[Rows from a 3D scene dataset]

* * *

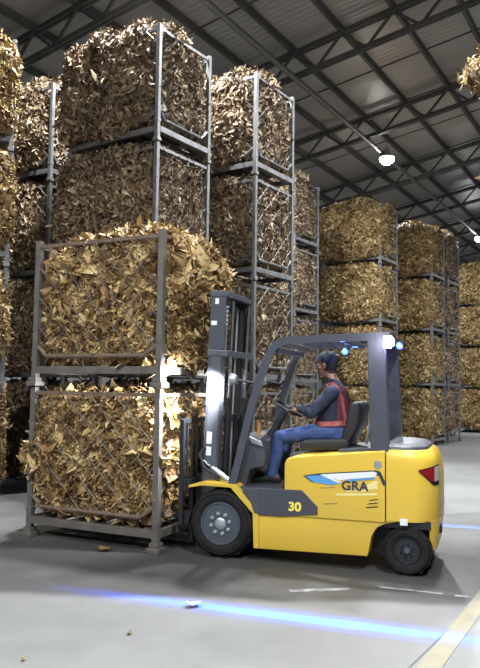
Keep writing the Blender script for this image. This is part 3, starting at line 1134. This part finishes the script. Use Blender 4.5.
MB().box(0.03, Y0 - 0.004, 0.86, 0.085, Y0 + 0.005, 0.95).build('load_sticker', 'white', mt)
for k in range(5):
    MB().box(0.175, Y0 - 0.006, 2.20 + k * 0.045, 0.195, Y0 + 0.02, 2.222 + k * 0.045).build('guide_clip', 'alloy', mt)
# tilt cylinder from chassis to mast
tc_ = MB().tube([(0.02, 0.15, 0.74), (-0.16, 0.15, 0.86)], 0.03, n=12).build('tilt_cylinder', 'alloy', fk, smooth=True)
MB().tube([(-0.16, 0.15, 0.86), (-0.26, 0.15, 0.92)], 0.016, n=10).build('rod', 'chrome', tc_, smooth=True)
MB().tube([(-0.06, 0.13, 0.70), (-0.12, 0.12, 0.80), (-0.24, 0.125, 0.86), (-0.29, 0.14, 0.99), (-0.24, 0.16, 1.06)], 0.016, n=8).build('hydraulic_hose', 'black', fk, smooth=True)

# carriage, load backrest, forks
cr_ = MB()
for z in (0.30, 0.62):
    cr_.box(-0.43, 0.08, z, -0.37, WID - 0.08, z + 0.11, 0.006)
for y in (0.26, 0.76):
    cr_.box(-0.38, y, 0.25, -0.31, y + 0.06, 0.78, 0.004)
carr = cr_.build('carriage', 'mast_dark', fk)
bk = MB()
for y in (0.06, WID - 0.06):
    bk.box(-0.475, y - 0.022, 0.28, -0.43, y + 0.022, 1.34, 0.004)
bk.box(-0.475, 0.04, 1.30, -0.44, WID - 0.04, 1.345, 0.004)
for i in range(1, 8):
    y = 0.06 + i * (WID - 0.12) / 8
    bk.box(-0.465, y - 0.009, 0.70, -0.445, y + 0.009, 1.32)
bk.build('load_backrest', 'mast_dark', fk)
for y in (0.30, 0.74):
    MB().prism([(-0.43, 0.06), (-0.43, 0.75), (-0.475, 0.75), (-0.48, 0.115), (-0.55, 0.10), (-1.62, 0.075), (-1.64, 0.065), (-0.48, 0.06)], y, y + 0.12, 0.003).build('fork', 'mast_dark', fk)

# lamps on the guard
hl = MB().lathe([(0.0, 0.05), (0.045, 0.045), (0.062, 0.0), (0.064, -0.015), (0.058, -0.018)], (0, 0, 0), axis='x', n=20).build('headlamp', 'alloy', fk, smooth=True)
hl.location = (0.075, 0.075, 1.755)
MB().lathe([(0.0, -0.024), (0.05, -0.02), (0.056, -0.014)], axis='x', n=20).build('lens', 'lamp_head', hl)
MB().tube([(0.02, 0, 0), (0.10, -0.005, -0.01), (0.24, -0.02, -0.03)], 0.012).build('bracket', 'guard', hl)
hl2 = hl.copy()
COL.objects.link(hl2)
hl2.location = (0.075, WID - 0.075, 1.755)
for c in list(hl.children):
    d = c.copy()
    COL.objects.link(d)
    d.parent = hl2
light('headlamp_beam', 'SPOT', (0.045, 0.075, 1.755), 330, (0.93, 0.96, 1.0), parent=fk, aim=(-0.75, 0.20, 1.40), spot_size=R(100), spot_blend=0.7, shadow_soft_size=0.05)
light('headlamp_beam', 'SPOT', (0.045, WID - 0.075, 1.755), 80, (0.93, 0.96, 1.0), parent=fk, aim=(-0.75, 0.9, 1.45), spot_size=R(75), spot_blend=0.7, shadow_soft_size=0.05)
# rear view mirror on the far front leg
mr = MB().sphere((0.27, WID - 0.04, 1.80), 0.10, 0.22, 0.55, 1.0, rot=Matrix.Rotation(R(18), 3, 'Y')).build('mirror', 'black', fk, smooth=True)
MB().sphere((0.288, WID - 0.045, 1.80), 0.09, 0.18, 0.50, 1.0, rot=Matrix.Rotation(R(18), 3, 'Y')).build('mirror_glass', 'chrome', mr, smooth=True)
MB().tube([(0.38, WID - 0.055, 1.72), (0.30, WID - 0.045, 1.76)], 0.01).build('mirror_arm', 'black', mr)

# work lamp at the rear corner
wl = MB().box(1.615, -0.03, 2.07, 1.655, 0.13, 2.165, 0.01)
wl = wl.build('work_lamp', 'black', fk)
MB().box(1.60, -0.045, 2.055, 1.665, -0.025, 2.17, 0.006).build('lens', 'lamp_work', wl)
MB().box(1.655, -0.025, 2.08, 1.668, 0.125, 2.16, 0.004).build('lens', 'lamp_work', wl)
light('work_lamp_beam', 'SPOT', (1.70, 0.03, 2.11), 45, (0.9, 0.9, 1.0), parent=fk, aim=(3.4, -0.6, 0.3), spot_size=R(120), spot_blend=0.8, shadow_soft_size=0.06)
light('work_lamp_glow', 'POINT', (1.63, -0.10, 2.11), 5, (0.8, 0.8, 1.0), parent=fk, shadow_soft_size=0.05)
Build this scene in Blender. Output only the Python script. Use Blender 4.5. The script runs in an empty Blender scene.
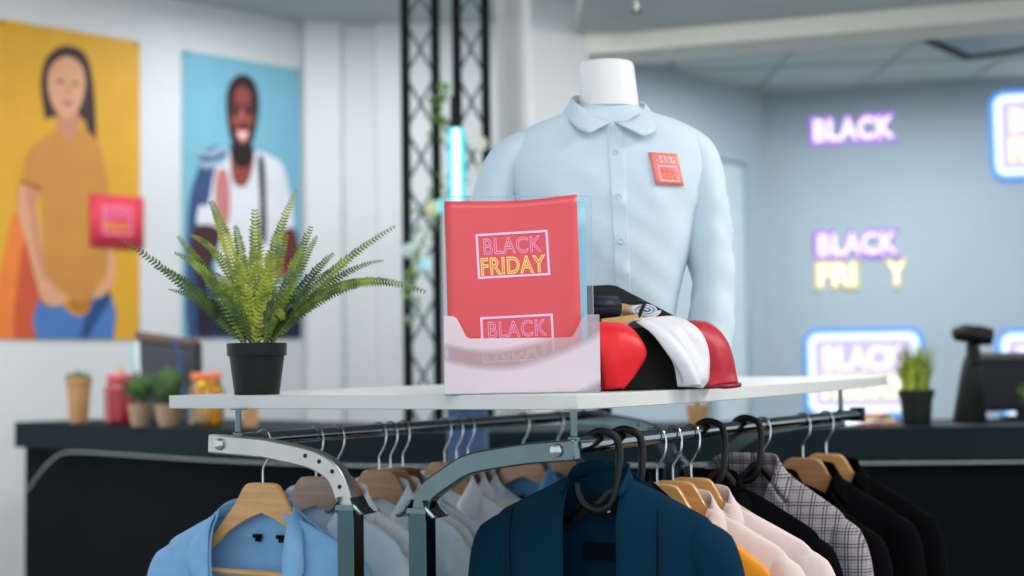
import bpy, bmesh, math, random
from math import pi, sin, cos, radians, sqrt
from mathutils import Vector, Matrix, noise
random.seed(7)
S = bpy.context.scene
COL = S.collection

# ------------------------------------------------------------------ camera, sky, lights, exposure
cam = bpy.data.cameras.new('camera'); camo = bpy.data.objects.new('camera', cam); COL.objects.link(camo)
cam.sensor_width = 36.0; cam.lens = 1486.9 / 1024 * 36
PITCH, ROLL = .0537, .0135
camo.matrix_world = Matrix.Translation((0, 0, 1.45)) @ Matrix.Rotation(pi / 2 + PITCH, 4, 'X') @ Matrix.Rotation(-ROLL, 4, 'Z')
cam.dof.use_dof = True; cam.dof.focus_distance = 2.62; cam.dof.aperture_fstop = 2.3
cam.clip_start = .05
S.camera = camo
S.view_settings.view_transform = 'Standard'; S.view_settings.look = 'None'
S.view_settings.gamma = 1.0; S.view_settings.exposure = 0.5; S.view_settings.use_curve_mapping = False

W = bpy.data.worlds.new('daylight'); S.world = W; W.use_nodes = True
W.node_tree.nodes['Background'].inputs[0].default_value = (.86, .95, 1.0, 1)
W.node_tree.nodes['Background'].inputs[1].default_value = .92

def area(name, loc, target, sx, sy, power, col=(1, 1, 1)):
    l = bpy.data.lights.new(name, 'AREA'); l.shape = 'RECTANGLE'; l.size = sx; l.size_y = sy; l.energy = power; l.color = col
    o = bpy.data.objects.new(name, l); COL.objects.link(o)
    o.location = loc; d = Vector(target) - Vector(loc)
    o.rotation_euler = d.to_track_quat('-Z', 'Y').to_euler()
    return o
area('fill_light_rack', (.3, 1.4, 2.88), (.3, 2.0, 0), 1.6, .8, 14, (1, .97, .93))  # unseen fill light added above the rack
area('fill_light_side', (2.1, 2.6, 2.88), (1.6, 2.8, 0), 1.2, .6, 36, (1, .92, .82))  # unseen warm fill added on the right
area('fill_light_posters', (-2.5, 5.4, 3.5), (-2.5, 6.4, 0), 1.8, .9, 52, (1, .98, .96))  # added light without a fixture, brightens the poster wall
area('fill_light_rear', (-.75, 7.9, 3.5), (-.75, 8.1, 0), 1.6, .6, 22, (.97, .99, 1))  # unseen light added to lift the dim rear wall
area('fill_light_pillar', (.45, 5.0, 2.9), (.4, 5.6, 0), 1.0, .6, 30, (1, .97, .94))  # unseen light added to brighten the front of the column
area('fill_light_sales', (1.9, 7.4, 3.05), (1.9, 7.4, 0), 1.2, .6, 48, (.85, .95, 1))  # unseen cool light added for the grey sales bay

# ------------------------------------------------------------------ materials
def lin(c):
    return tuple((v / 255 / 12.92 if v / 255 <= .04045 else ((v / 255 + .055) / 1.055) ** 2.4) for v in c) + (1,)
MATS = {}
def mat(name, c, rough=.6, metal=0, var=.06, scale=20, bump=0, bscale=200, spec=.5, sheen=0, coat=0, trans=0):
    if name in MATS: return MATS[name]
    m = bpy.data.materials.new(name); m.use_nodes = True; nt = m.node_tree; b = nt.nodes['Principled BSDF']
    b.inputs['Roughness'].default_value = rough; b.inputs['Metallic'].default_value = metal
    b.inputs['Specular IOR Level'].default_value = spec
    if sheen: b.inputs['Sheen Weight'].default_value = sheen
    if coat: b.inputs['Coat Weight'].default_value = coat
    if trans: b.inputs['Transmission Weight'].default_value = trans
    tc = nt.nodes.new('ShaderNodeTexCoord')
    n = nt.nodes.new('ShaderNodeTexNoise'); n.inputs['Scale'].default_value = scale; n.inputs['Detail'].default_value = 3
    nt.links.new(tc.outputs['Object'], n.inputs['Vector'])
    r = nt.nodes.new('ShaderNodeValToRGB'); L = lin(c)
    r.color_ramp.elements[0].position = .3; r.color_ramp.elements[1].position = .7
    r.color_ramp.elements[0].color = tuple(max(0, v * (1 - var)) for v in L[:3]) + (1,)
    r.color_ramp.elements[1].color = tuple(min(1, v * (1 + var)) for v in L[:3]) + (1,)
    nt.links.new(n.outputs['Fac'], r.inputs['Fac']); nt.links.new(r.outputs['Color'], b.inputs['Base Color'])
    if bump:
        n2 = nt.nodes.new('ShaderNodeTexNoise'); n2.inputs['Scale'].default_value = bscale
        nt.links.new(tc.outputs['Object'], n2.inputs['Vector'])
        bp = nt.nodes.new('ShaderNodeBump'); bp.inputs['Strength'].default_value = bump; bp.inputs['Distance'].default_value = .002
        nt.links.new(n2.outputs['Fac'], bp.inputs['Height']); nt.links.new(bp.outputs['Normal'], b.inputs['Normal'])
    MATS[name] = m
    return m
def emit(name, c, s):
    if name in MATS: return MATS[name]
    m = bpy.data.materials.new(name); m.use_nodes = True; nt = m.node_tree; nt.nodes.clear()
    e = nt.nodes.new('ShaderNodeEmission'); e.inputs[0].default_value = lin(c); e.inputs[1].default_value = s
    o = nt.nodes.new('ShaderNodeOutputMaterial'); nt.links.new(e.outputs[0], o.inputs[0])
    MATS[name] = m; return m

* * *

[Work to do]
Pictures should be left out. Retype only the run of lines from the line containing "Build this scene" to the line containing "W.node_tree.nodes['Background'].inputs[1].default_value = .92", inclusive.

[Response]
Build this scene in Blender. Output only the Python script. Use Blender 4.5. The script runs in an empty Blender scene.
import bpy, bmesh, math, random
from math import pi, sin, cos, radians, sqrt
from mathutils import Vector, Matrix, noise
random.seed(7)
S = bpy.context.scene
COL = S.collection

# ------------------------------------------------------------------ camera, sky, lights, exposure
cam = bpy.data.cameras.new('camera'); camo = bpy.data.objects.new('camera', cam); COL.objects.link(camo)
cam.sensor_width = 36.0; cam.lens = 1486.9 / 1024 * 36
PITCH, ROLL = .0537, .0135
camo.matrix_world = Matrix.Translation((0, 0, 1.45)) @ Matrix.Rotation(pi / 2 + PITCH, 4, 'X') @ Matrix.Rotation(-ROLL, 4, 'Z')
cam.dof.use_dof = True; cam.dof.focus_distance = 2.62; cam.dof.aperture_fstop = 2.3
cam.clip_start = .05
S.camera = camo
S.view_settings.view_transform = 'Standard'; S.view_settings.look = 'None'
S.view_settings.gamma = 1.0; S.view_settings.exposure = 0.5; S.view_settings.use_curve_mapping = False

W = bpy.data.worlds.new('daylight'); S.world = W; W.use_nodes = True
W.node_tree.nodes['Background'].inputs[0].default_value = (.86, .95, 1.0, 1)
W.node_tree.nodes['Background'].inputs[1].default_value = .92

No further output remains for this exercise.